Many years ago I sang in a madrigal group that performed at the local renaissance faire. I had never had a music lesson when I joined and my command of my voice was shaky at first, but I eventually became a reliable but unspectacular part of the ensemble, booming away on the bass and baritone parts while more accomplished singers trilled more ornamented lines. It was a challenge and a delight to be part of that group, to weave my voice in with the others, hearing their parts while singing mine and creating something sonically complex.
We were directed by an enthusiastic amateur who was the best kind of teacher, noticing and praising singers who became more adept, working with everyone to make us confident performers as well as steady singers. This teacher added new material to our repertoire as soon as we had mastered a song, and after a few years we had a wide range, belting out drinking songs and also crooning tender and sad pieces in English, Italian, Latin, and French.

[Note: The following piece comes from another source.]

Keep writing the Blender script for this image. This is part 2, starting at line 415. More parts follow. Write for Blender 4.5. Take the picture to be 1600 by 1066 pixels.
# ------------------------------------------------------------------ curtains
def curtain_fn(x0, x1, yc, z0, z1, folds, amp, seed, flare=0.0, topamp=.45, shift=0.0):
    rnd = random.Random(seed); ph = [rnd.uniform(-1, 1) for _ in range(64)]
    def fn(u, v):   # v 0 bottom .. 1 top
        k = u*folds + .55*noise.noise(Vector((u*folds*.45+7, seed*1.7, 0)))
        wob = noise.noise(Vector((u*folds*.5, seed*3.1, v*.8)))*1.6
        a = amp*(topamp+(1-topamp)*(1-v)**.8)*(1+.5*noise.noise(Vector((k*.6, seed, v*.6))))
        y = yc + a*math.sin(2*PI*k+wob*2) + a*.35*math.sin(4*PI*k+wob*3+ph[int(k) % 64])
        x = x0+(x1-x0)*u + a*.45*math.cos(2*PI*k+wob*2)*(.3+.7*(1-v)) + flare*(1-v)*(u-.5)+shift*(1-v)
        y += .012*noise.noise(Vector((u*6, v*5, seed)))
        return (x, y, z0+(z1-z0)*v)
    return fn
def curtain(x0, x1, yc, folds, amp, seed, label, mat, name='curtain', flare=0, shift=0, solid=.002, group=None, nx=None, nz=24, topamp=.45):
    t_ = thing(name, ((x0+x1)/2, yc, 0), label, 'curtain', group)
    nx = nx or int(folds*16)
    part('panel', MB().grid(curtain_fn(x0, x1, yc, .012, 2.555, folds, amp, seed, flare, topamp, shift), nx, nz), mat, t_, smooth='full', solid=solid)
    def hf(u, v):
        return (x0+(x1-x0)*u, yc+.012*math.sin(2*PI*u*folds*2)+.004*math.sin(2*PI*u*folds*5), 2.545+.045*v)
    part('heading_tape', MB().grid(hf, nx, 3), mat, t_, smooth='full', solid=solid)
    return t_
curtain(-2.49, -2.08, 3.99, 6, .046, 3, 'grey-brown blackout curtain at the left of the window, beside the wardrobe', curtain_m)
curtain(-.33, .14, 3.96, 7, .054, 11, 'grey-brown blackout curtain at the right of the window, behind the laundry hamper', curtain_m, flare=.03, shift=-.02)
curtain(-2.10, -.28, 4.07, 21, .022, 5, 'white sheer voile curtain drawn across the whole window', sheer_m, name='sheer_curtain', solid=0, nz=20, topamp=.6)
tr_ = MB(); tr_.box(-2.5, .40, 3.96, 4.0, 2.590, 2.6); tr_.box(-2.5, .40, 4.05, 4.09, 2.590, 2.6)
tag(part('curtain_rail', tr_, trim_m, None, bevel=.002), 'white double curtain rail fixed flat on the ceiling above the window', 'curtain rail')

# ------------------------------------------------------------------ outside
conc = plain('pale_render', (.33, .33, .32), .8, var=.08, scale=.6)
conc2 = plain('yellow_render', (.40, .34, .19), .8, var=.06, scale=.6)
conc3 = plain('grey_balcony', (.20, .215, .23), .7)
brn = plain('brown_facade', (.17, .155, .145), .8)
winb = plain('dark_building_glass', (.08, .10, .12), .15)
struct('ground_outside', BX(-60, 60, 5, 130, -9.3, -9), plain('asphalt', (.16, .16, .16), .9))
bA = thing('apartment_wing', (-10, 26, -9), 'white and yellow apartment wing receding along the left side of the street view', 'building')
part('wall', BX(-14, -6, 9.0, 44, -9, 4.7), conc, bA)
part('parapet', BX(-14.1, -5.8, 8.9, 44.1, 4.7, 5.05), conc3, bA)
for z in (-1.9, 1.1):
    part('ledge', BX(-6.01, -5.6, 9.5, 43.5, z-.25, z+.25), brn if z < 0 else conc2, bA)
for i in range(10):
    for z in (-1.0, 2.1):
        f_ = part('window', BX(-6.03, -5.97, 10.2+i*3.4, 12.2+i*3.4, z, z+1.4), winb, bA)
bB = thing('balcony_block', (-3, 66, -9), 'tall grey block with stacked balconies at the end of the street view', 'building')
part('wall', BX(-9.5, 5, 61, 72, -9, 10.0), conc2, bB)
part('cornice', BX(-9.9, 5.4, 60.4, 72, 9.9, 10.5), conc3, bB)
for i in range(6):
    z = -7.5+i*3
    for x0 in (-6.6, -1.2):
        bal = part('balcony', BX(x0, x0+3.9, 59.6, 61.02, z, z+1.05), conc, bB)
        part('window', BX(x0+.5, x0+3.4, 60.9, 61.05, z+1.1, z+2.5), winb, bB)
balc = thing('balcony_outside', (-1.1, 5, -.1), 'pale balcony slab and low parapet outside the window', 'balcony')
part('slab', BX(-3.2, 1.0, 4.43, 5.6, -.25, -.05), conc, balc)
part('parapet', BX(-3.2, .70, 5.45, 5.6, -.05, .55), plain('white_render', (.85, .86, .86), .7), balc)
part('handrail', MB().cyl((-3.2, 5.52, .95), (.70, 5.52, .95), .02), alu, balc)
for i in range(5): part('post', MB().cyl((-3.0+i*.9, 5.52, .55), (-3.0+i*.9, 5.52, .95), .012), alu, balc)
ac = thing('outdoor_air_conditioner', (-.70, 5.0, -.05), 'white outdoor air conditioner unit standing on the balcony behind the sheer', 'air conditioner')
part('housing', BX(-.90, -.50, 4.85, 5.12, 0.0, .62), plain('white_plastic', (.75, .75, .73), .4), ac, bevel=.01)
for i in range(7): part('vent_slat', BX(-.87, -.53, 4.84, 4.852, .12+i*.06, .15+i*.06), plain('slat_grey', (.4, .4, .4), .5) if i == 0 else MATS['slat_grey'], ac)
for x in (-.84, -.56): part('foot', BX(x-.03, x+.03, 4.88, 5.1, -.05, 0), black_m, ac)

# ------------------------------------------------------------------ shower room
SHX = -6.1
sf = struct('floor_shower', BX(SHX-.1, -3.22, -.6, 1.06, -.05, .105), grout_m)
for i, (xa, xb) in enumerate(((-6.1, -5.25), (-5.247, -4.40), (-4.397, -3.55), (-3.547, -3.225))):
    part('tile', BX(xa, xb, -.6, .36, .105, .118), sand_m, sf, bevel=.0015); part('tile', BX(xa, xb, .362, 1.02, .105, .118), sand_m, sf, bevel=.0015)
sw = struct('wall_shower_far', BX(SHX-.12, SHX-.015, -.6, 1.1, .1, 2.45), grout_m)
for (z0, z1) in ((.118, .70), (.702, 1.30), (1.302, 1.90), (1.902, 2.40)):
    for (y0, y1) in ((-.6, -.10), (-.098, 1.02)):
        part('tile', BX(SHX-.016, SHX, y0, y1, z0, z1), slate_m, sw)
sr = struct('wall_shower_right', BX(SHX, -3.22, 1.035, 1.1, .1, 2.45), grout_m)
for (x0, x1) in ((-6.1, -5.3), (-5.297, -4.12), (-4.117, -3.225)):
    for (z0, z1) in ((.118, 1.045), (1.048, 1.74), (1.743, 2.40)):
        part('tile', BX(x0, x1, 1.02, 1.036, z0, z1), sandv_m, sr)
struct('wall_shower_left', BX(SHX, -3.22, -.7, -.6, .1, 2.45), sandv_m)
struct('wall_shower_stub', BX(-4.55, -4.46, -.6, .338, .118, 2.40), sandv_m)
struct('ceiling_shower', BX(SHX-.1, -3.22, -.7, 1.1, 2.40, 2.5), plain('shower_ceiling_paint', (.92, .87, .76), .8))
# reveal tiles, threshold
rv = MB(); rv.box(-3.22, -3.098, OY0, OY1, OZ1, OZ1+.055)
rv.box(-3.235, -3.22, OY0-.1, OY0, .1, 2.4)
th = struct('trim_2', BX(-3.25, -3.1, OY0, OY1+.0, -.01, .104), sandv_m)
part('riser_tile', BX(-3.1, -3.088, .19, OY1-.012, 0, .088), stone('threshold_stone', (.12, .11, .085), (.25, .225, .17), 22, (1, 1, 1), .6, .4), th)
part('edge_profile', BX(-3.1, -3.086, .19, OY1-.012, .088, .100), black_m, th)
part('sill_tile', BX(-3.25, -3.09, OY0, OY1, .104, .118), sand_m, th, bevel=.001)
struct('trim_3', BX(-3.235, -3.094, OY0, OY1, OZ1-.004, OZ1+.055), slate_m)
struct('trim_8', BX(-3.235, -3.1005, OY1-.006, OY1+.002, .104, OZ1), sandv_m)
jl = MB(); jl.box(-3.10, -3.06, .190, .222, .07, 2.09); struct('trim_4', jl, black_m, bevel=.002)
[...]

There was a particular French madrigal that was a showpiece for us, a slow, wistful song called “Mon Coeur Se Recommande A Vous.” It’s a demanding piece with some high notes and a sudden shift in tempo, but for most of us the bigger problem was that we were unused to the difference between written and spoken French. The language isn’t written phonetically at all - the words on the page had silent letters, dipthongs, and whole sections that had to be slurred together while other bits were drawn out in ways that don’t work in English, and we had not a single native French speaker to explain it to us. Our director tried to make up for this by distributing cassette tapes of recordings, but it was very difficult to hear individual parts through the sonic complexity. We spent more time working on that song than any other we had ever attempted, and in time we reached a consensus on what the thing was supposed to sound like.
That tune eventually became one of our showpieces, and we performed it with increasing confidence until one fateful day. We had lined up on the steps of a stage in a way that showed our costumes to an advantage and gave everyone a in the crowd a good view of the performers and vice versa. It was a sunny day and many people were happy to sit in the shade and listen to us sing, and we delivered one of the best performances I could remember. We had the whole audience rapt right up to the moment we started into “Mon Coeur,” and then something strange happened in the front row. A whole line of people started reacting in ways we found confusing – some laughed, some looked pained, others started talking to each other animatedly. All of us in the group saw it, and we glanced furtively at each other – were we off key? Was something happening on the stage behind us, where we couldn’t see it? Had one of the sopranos breathed in so far trying for a high note that parts of her were now above her blouse?
We finished that performance rather less confident than we started, wondering what the heck was going on. Were these perhaps in a madrigal group themselves, one that performed this song differently? We found out soon enough when one of them came up and introduced himself. They weren’t a madrigal group at all – they were just a large family on vacation. From Paris. Where they speak French a great deal, and have definite ideas about what it should sound like. Apparently we had mangled the pronunciation in a way they had never heard before, and they had been unable to conceal their reactions. They apologized if their reaction had disrupted our performance, and they complimented us on the harmonies, which they assured us we had executed very well.
We retired that piece from our repertoire for a while until we could find a French speaker who tutored us in some of the things we had been doing wrong, but we never felt quite as assured as we once had. I know that mine was not the only set of eyes that scanned each audience as we began, looking for some person whose eyes widened as we started the first line. I still love the song, but when I get together with friends at parties and sing the ones we remember, somehow it’s not in our repertoire.
I was moved to think about this when I considered Mitt Romney’s attempts to humanize himself to middle class voters. Like us, he has the music down through long practice, but he is saying words whose meaning he does not understand, and it comes out awkward and funny. He has been tutored even as we were by people who didn’t speak the language – his political consultants know as much about living on a middle class wage as our hard-working director knew about 16th century French pronunciation. Romney’s message sounds convincing to his pampered friends and big donors, and they can’t figure out why the front row is laughing.
Romney can work on is speeches all he wants, perhaps even bringing in a tutor – and can’t you imagine what it would be like to try to lecture Mittens on what it’s like to feed a family on minimum wage, or to make healthcare decisions with one eye on the bank balance? Even with the best coaching, he will have a problem that we didn’t. Our tutor was able to clean up our French so it sounded good in one carefully rehearsed performance, while Romney is going to be constantly put in unscripted situations were his ignorance is obvious. Remembering how embarrassed and confused we were on that day at the Faire, it almost makes me feel sorry for the guy. Almost, but not really.